NEW ADVANCES IN NEAR-SURFACE ELECTRICAL RESISTIVITY TOMOGRAPHY: UNDERSTANDING THE HYDROGEOLOGICAL PROPERTIES AND BEHAVIOR OF A VERY SLOW-MOVING LANDSLIDE IN THE SEMI-ARID THOMPSON RIVER VALLEY, BRITISH COLUMBIA, CANADA

Globally, transportation infrastructure, public safety, the environment, and natural resources are increasingly at risk from landslides triggered by extreme weather events, earthquakes, volcanoes; changes in sea level, storms, floods, drought, wildfires; and anthropogenic activities. A key role for both the Geological Survey of Canada (GSC) and British Geological Survey (BGS) is to provide fundamental earth science knowledge to ensure resilience to multi-geohazard risks. For example, since the late 19^th Century, landslides along a 10-km reach of Thompson River south of Ashcroft, British Columbia, Canada, have repeatedly damaged vital national railway infrastructure, in addition to threatening salmon runs, potable water supplies, cultural heritage features and public safety.

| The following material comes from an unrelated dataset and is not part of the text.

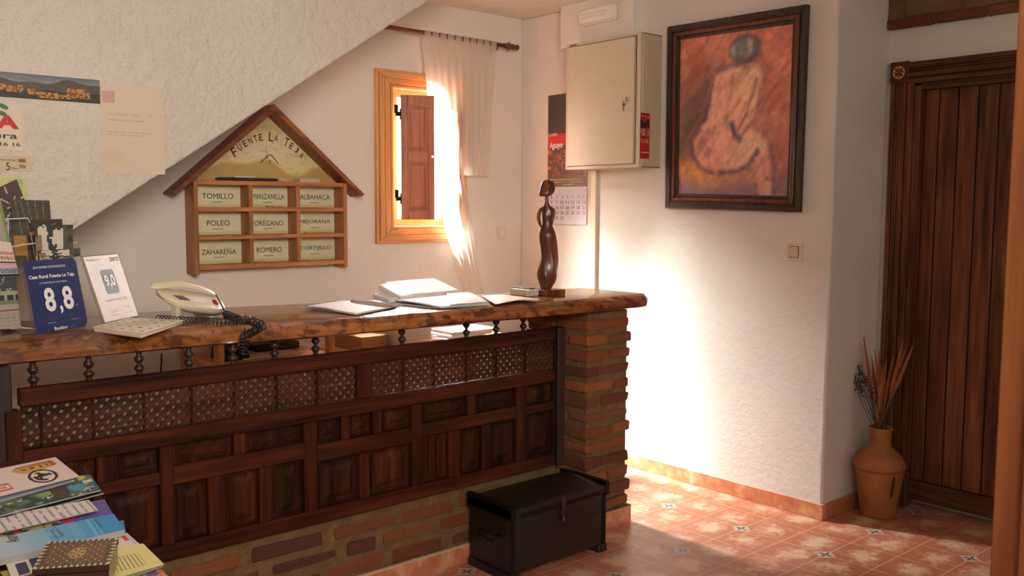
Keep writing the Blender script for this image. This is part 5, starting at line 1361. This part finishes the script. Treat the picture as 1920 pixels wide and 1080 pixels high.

Government agencies, universities, and the railway industry are presently focusing research efforts on the very slow-moving Ripley Landslide to better manage geohazard risk in this critical transportation corridor. Here, we characterize the landslide’s composition and structure through hydrogeological and electrical resistivity imaging using a Proactive Infrastructure Monitoring and Evaluation (PRIME) system, which addresses 74 electrodes positioned across the slide body and head scarp, and is calibrated by laboratory testing of resistivity of earth materials under controlled moisture and temperature conditions. Daily monitoring of electrical resistivity since November 2017 reveals complex hydrogeological pathways in the slide body, with differences in electrical resistivity of earth materials reflecting a combination of hydrogeological characteristics, responses to variations in ground temperature and precipitation, and the subsurface distribution of solute-bearing soil water. These new hydrogeological and geophysical datasets: 1) enhance our understanding of the composition, internal structures, and groundwater flow paths through the landslide - critical information to develop moisture thresholds for slope failure; and, 2) provide important context for interpreting other multi-year slope monitoring efforts underway in the valley.